Early this month, LCWINS partnered with Women Ambassadors Serving America, a group of current and former U.S. ambassadors, on a letter to Biden urging him to appoint more women to ambassadorships, including those posts considered the most high-profile. 

So far, the Biden administration has only nominated one ambassador, Thomas-Greenfield. But about half of top U.S. diplomatic posts around the world remain filled by holdovers from the previous administration, of whom 60 percent are menand 40 percent are women. 

The New York Times reported that the Biden administration was likely to announce its first slate of nominees, including to serve as ambassador to NATO and the European Union, as well as some European and other key countries, in mid-April. 

Campbell noted that female ambassadors are most likely to serve in small African nations, multilateral organizations and former Soviet states, and that the Biden administration should more equitably distribute appointments of both female career foreign service officers and political appointees. 

Read the full letter here.

“Small, large, multilateral, bilateral, we’d like to see career women considered, and, where there are going to be political appointees, we’d like to see women’s names as well as men’s names being touted for those positions,” she said. 
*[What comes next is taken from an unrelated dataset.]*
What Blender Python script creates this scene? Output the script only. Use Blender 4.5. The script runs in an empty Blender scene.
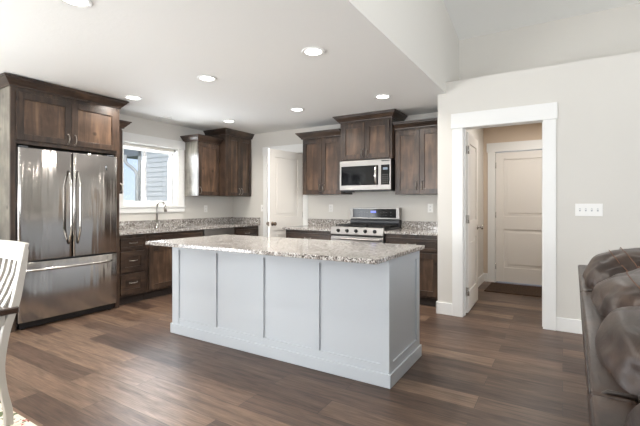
import bpy, bmesh, math, random
from mathutils import Vector, Matrix, noise

random.seed(7)
sc = bpy.context.scene
COL = sc.collection

# ------------------------------------------------------------------ camera
FPX, YAW, H0, CAMZ = 396.0, math.radians(31.5), 204.0, 1.22
cam_d = bpy.data.cameras.new('camera')
cam = bpy.data.objects.new('camera', cam_d); COL.objects.link(cam)
cam_d.sensor_fit = 'HORIZONTAL'; cam_d.sensor_width = 36.0
cam_d.lens = FPX / 640.0 * 36.0
cam_d.shift_y = (H0 - 213.0) / 640.0
cam_d.clip_start = 0.02
cam.location = (0, 0, CAMZ)
cam.rotation_euler = (math.pi / 2, 0, YAW)
sc.camera = cam

# ------------------------------------------------------------------ world
world = bpy.data.worlds.new('world'); sc.world = world
world.use_nodes = True
wn = world.node_tree; wn.nodes.clear()
wo = wn.nodes.new('ShaderNodeOutputWorld'); bg = wn.nodes.new('ShaderNodeBackground')
tc = wn.nodes.new('ShaderNodeTexCoord'); sp = wn.nodes.new('ShaderNodeSeparateXYZ')
cr = wn.nodes.new('ShaderNodeValToRGB')
cr.color_ramp.elements[0].position = 0.0; cr.color_ramp.elements[0].color = (0.70, 0.84, 1.0, 1)
cr.color_ramp.elements[1].position = 0.5; cr.color_ramp.elements[1].color = (0.33, 0.55, 1.0, 1)
wn.links.new(tc.outputs['Generated'], sp.inputs[0]); wn.links.new(sp.outputs['Z'], cr.inputs[0])
wn.links.new(cr.outputs[0], bg.inputs[0]); bg.inputs[1].default_value = 1.1
wn.links.new(bg.outputs[0], wo.inputs[0])

# ------------------------------------------------------------------ lights and exposure
def area(name, loc, rot, sx, sy, power, color=(1, 1, 1), spread=math.pi):
    d = bpy.data.lights.new(name, 'AREA'); d.shape = 'RECTANGLE'
    d.size, d.size_y, d.energy, d.color = sx, sy, power, color
    d.spread = spread
    o = bpy.data.objects.new(name, d); COL.objects.link(o)
    o.location = loc; o.rotation_euler = rot
    return o
R90 = math.pi / 2
DAY = (0.90, 0.95, 1.0)
# daylight entering through the windows of the rooms behind and beside the camera
sun_d = bpy.data.lights.new('sun', 'SUN'); sun_d.energy = 3.2; sun_d.angle = 0.01; sun_d.color = (1, 0.96, 0.9)
sun = bpy.data.objects.new('sun', sun_d); COL.objects.link(sun)
sun.rotation_euler = Vector((0.32, -0.55, 0.77)).to_track_quat('Z', 'Y').to_euler()
area('daylight_rear', (-3.3, -4.12, 1.45), (R90 + 0.25, 0, 0), 1.7, 1.5, 62, DAY)
area('daylight_rear', (1.0, -4.12, 1.6), (R90 + 0.3, 0, 0), 2.3, 1.8, 24, DAY)
area('daylight_patio', (-5.04, -0.3, 1.15), (0, -R90 - 0.3, 0), 2.0, 1.5, 100, DAY)
area('daylight_side', (3.52, 1.2, 1.6), (0, R90 + 0.45, 0), 1.8, 2.6, 112, DAY)
area('daylight_kitchen', (-5.27, 3.63, 1.66), (0, -R90 + 0.3, 0), 0.85, 0.85, 58, DAY)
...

Andrea Schneider, director of the Institute for Women’s Leadership at Marquette University, said outside efforts, like the letter urging gender parity among ambassadorships, are still required in order to see change in all institutions. She noted that when she graduated law school in the early 1990s, the male-dominated leadership at law firms would insist that they weren’t promoting more women because it was a “pipeline issue,” where there just weren’t enough eligible female candidates. 

“The idea that this is in one way or another magically going to change itself without actual promises, commitments and action taken, is false,” Schneider said. “If we’re not talking about it, it’s never going to change.”    

The White House and State Department did not provide a comment when asked.